-- begin Dataset extract --

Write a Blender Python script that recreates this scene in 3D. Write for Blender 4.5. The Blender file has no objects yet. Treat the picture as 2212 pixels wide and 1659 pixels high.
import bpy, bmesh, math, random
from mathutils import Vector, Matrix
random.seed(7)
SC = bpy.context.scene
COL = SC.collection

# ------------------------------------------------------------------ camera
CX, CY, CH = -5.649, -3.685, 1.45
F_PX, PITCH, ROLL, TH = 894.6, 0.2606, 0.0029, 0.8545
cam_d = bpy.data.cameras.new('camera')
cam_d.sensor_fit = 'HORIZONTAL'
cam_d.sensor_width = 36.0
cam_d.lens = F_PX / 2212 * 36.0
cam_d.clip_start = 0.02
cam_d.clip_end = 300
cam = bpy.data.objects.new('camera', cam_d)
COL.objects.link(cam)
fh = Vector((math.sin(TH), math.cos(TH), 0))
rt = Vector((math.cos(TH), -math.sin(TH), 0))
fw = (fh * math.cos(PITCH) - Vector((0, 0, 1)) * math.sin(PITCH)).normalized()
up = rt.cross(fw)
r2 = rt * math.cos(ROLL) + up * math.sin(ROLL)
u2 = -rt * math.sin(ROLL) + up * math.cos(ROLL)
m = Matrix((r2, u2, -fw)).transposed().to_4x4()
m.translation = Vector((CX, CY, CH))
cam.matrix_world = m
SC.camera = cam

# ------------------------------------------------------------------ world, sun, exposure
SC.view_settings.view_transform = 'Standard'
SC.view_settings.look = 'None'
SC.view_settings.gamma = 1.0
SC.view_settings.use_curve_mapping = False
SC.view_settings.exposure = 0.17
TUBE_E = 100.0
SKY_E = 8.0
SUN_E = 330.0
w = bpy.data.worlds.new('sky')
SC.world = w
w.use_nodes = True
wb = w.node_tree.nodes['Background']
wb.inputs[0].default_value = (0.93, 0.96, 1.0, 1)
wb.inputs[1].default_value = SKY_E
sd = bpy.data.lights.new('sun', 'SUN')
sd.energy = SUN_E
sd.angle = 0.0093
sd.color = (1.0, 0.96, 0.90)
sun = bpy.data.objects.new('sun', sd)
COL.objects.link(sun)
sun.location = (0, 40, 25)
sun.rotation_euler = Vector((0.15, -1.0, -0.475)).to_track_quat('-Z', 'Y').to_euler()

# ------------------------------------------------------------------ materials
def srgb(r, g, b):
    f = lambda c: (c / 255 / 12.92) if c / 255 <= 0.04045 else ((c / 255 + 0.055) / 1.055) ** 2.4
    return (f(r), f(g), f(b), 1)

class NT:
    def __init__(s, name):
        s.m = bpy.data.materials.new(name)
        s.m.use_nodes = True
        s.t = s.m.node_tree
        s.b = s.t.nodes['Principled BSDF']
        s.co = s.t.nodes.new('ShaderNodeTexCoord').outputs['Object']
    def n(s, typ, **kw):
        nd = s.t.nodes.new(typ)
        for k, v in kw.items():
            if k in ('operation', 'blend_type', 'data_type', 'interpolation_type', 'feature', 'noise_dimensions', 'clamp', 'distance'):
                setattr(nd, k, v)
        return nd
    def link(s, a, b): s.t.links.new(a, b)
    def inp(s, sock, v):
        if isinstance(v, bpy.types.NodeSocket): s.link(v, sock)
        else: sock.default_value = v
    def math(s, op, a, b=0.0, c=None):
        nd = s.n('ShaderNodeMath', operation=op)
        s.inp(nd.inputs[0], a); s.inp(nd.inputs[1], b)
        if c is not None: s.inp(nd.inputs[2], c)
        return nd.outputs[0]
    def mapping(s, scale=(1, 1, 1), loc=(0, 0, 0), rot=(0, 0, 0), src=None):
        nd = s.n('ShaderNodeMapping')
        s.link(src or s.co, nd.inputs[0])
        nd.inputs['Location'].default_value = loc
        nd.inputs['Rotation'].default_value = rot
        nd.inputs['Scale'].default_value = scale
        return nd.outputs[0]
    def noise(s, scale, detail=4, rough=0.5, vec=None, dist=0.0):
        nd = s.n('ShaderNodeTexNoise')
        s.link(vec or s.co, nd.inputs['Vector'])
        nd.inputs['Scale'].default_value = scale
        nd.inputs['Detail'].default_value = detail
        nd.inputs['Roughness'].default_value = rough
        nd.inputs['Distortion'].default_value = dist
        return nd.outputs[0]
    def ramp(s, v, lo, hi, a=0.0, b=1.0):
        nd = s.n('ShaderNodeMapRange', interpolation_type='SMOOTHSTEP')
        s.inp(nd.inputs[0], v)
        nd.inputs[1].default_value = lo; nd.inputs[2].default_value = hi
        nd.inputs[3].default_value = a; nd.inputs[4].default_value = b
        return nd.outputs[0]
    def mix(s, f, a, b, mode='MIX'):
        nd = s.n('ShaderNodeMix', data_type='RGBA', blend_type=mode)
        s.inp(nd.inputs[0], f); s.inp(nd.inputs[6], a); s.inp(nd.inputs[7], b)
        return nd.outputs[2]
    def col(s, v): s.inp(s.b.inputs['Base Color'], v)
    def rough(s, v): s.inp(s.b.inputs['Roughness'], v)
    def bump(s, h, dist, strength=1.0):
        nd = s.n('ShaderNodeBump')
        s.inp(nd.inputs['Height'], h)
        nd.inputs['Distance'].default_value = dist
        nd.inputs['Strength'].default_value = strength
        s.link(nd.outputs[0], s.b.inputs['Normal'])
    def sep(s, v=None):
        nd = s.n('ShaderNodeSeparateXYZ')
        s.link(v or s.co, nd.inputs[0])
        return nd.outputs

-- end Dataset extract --

What you are asked to do:
Return exactly the leading lines of the listing, stopping after the line in which "COL = SC.collection" occurs.

Reply:
Write a Blender Python script that recreates this scene in 3D. Write for Blender 4.5. The Blender file has no objects yet. Treat the picture as 2212 pixels wide and 1659 pixels high.
import bpy, bmesh, math, random
from mathutils import Vector, Matrix
random.seed(7)
SC = bpy.context.scene
COL = SC.collection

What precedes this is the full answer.